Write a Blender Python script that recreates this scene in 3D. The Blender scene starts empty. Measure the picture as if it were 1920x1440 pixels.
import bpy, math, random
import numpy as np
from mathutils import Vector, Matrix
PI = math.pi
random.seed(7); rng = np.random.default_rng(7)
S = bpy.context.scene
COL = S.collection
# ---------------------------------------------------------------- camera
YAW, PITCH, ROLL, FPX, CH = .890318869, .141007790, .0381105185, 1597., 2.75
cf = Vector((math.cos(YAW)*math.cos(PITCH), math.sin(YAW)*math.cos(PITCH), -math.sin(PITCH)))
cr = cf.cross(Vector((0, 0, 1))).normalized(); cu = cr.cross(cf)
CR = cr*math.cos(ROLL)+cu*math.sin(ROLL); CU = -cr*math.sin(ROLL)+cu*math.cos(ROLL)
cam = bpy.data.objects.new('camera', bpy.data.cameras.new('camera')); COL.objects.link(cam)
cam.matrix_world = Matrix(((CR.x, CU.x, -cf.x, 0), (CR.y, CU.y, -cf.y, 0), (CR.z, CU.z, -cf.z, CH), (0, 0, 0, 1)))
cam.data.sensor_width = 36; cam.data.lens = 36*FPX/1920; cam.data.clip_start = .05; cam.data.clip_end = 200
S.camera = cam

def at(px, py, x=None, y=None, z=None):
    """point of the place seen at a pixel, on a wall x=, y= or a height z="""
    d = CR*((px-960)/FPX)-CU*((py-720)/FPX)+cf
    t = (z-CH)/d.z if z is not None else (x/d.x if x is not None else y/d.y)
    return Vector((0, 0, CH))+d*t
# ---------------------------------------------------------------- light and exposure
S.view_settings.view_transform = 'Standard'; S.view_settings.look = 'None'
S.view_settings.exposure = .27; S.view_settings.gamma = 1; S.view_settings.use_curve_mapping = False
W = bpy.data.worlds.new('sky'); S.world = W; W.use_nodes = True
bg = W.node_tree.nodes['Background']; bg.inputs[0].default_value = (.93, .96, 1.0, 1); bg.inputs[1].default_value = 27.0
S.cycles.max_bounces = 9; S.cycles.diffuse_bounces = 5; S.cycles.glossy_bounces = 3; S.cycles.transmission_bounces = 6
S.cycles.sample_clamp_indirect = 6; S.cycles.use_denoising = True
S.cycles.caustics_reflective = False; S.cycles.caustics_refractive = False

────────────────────

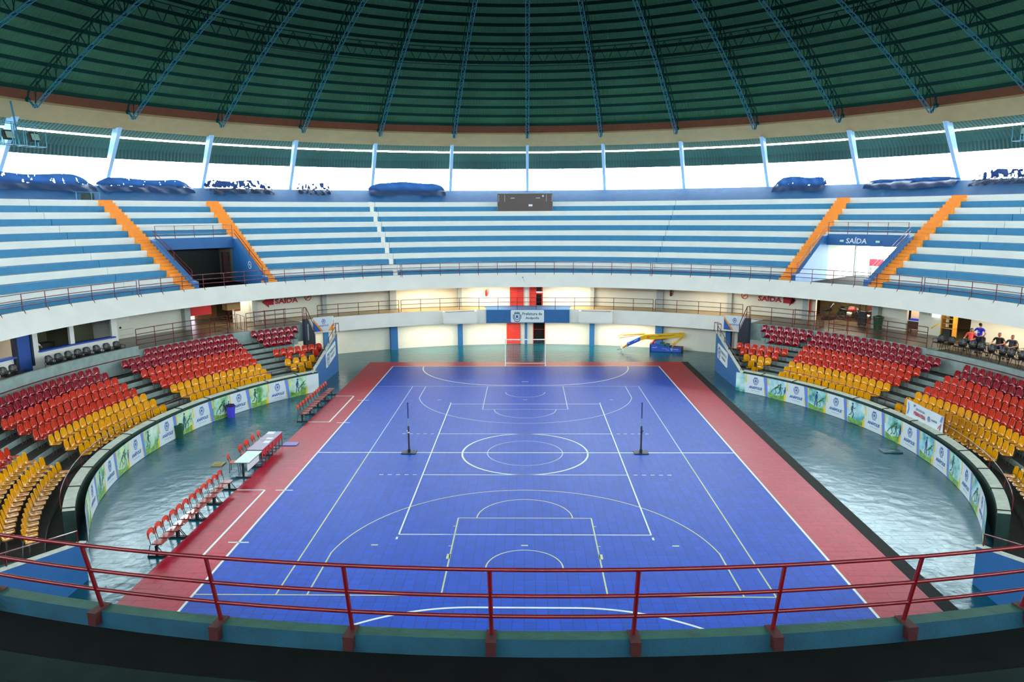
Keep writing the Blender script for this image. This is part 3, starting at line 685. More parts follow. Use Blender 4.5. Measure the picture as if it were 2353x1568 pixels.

────────────────────

Problem requirements: Go back over the listing above and copy exactly the lines that begin at the line with "Write a Blender" and stop after the line with "S.camera = cam"; leave out every other line.

Completed exercise:
Write a Blender Python script that recreates this scene in 3D. The Blender scene starts empty. Measure the picture as if it were 1920x1440 pixels.
import bpy, math, random
import numpy as np
from mathutils import Vector, Matrix
PI = math.pi
random.seed(7); rng = np.random.default_rng(7)
S = bpy.context.scene
COL = S.collection
# ---------------------------------------------------------------- camera
YAW, PITCH, ROLL, FPX, CH = .890318869, .141007790, .0381105185, 1597., 2.75
cf = Vector((math.cos(YAW)*math.cos(PITCH), math.sin(YAW)*math.cos(PITCH), -math.sin(PITCH)))
cr = cf.cross(Vector((0, 0, 1))).normalized(); cu = cr.cross(cf)
CR = cr*math.cos(ROLL)+cu*math.sin(ROLL); CU = -cr*math.sin(ROLL)+cu*math.cos(ROLL)
cam = bpy.data.objects.new('camera', bpy.data.cameras.new('camera')); COL.objects.link(cam)
cam.matrix_world = Matrix(((CR.x, CU.x, -cf.x, 0), (CR.y, CU.y, -cf.y, 0), (CR.z, CU.z, -cf.z, CH), (0, 0, 0, 1)))
cam.data.sensor_width = 36; cam.data.lens = 36*FPX/1920; cam.data.clip_start = .05; cam.data.clip_end = 200
S.camera = cam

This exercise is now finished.